The United Kingdom transfers sovereignty over Hong Kong to China.

The Hong Kong handover, domestically known as the transfer of sovereignty over Hong Kong, was the formal passing of authority over the territory of the then colony of Hong Kong from the United Kingdom to the People's Republic of China at midnight on 1 July 1997. This event ended 156 years of British rule in the former colony. Hong Kong was reestablished as a special administrative region of China, and partially continues to maintain its economic and governing systems distinct from those of mainland China, although Chinese influence increased after the passing of the 2020 Hong Kong national security law.Hong Kong had been a colony of the British Empire since 1842, after the First Opium War, and its territory was expanded on two occasions; in 1860 with the addition of Kowloon Peninsula and Stonecutters Island, and again in 1898 when Britain obtained a 99-year lease for the New Territories. The date of the handover in 1997 marked the end of this lease. The 1984 Sino-British Joint Declaration had set the conditions under which Hong Kong was to be transferred, with China agreeing to maintain existing structures of government and economy under a principle of "one country, two systems" for a period of 50 years. Hong Kong became China's first special administrative region; it was followed by Macau after its transfer from Portugal in 1999.

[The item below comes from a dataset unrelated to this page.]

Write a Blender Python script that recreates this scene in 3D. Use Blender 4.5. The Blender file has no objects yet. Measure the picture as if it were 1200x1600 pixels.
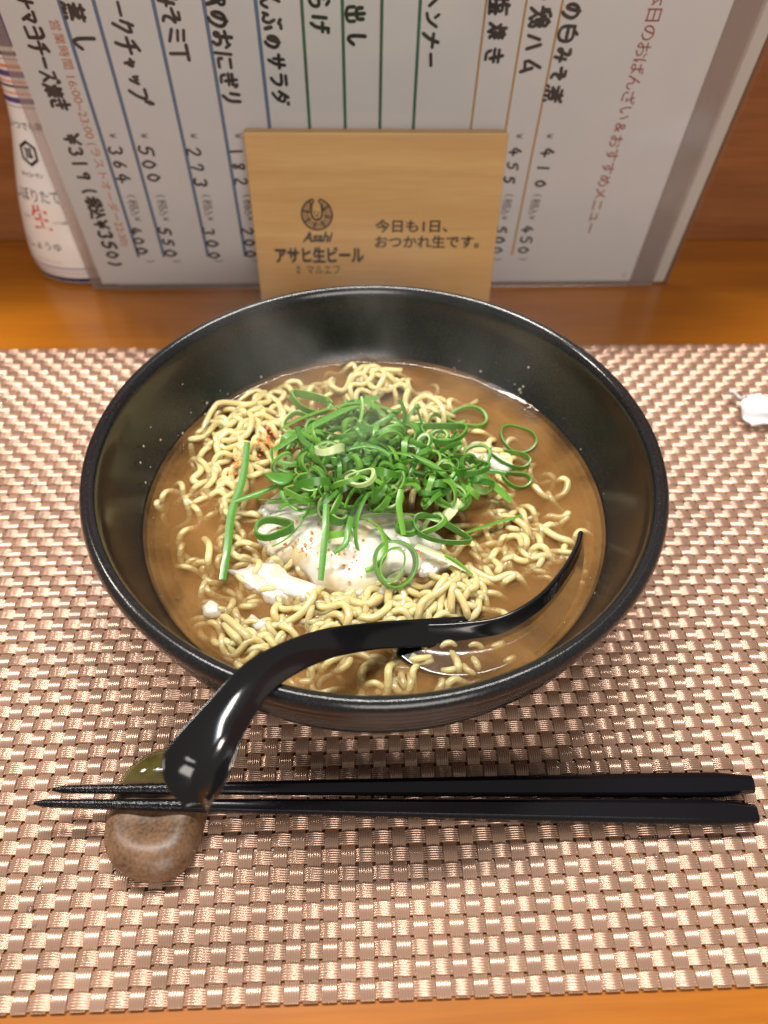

With a 1997 population of about 6.5 million, Hong Kong constituted 97 percent of the total population of all British Dependent Territories at the time and was one of the UK's last significant colonial territories. Its handover marked the end of British colonial prestige in South East Asia in a region where it had never recovered from the Second World War. The transfer, which was marked by a handover ceremony attended by Charles, Prince of Wales and broadcast around the world, is often considered to mark the definitive end of the British Empire.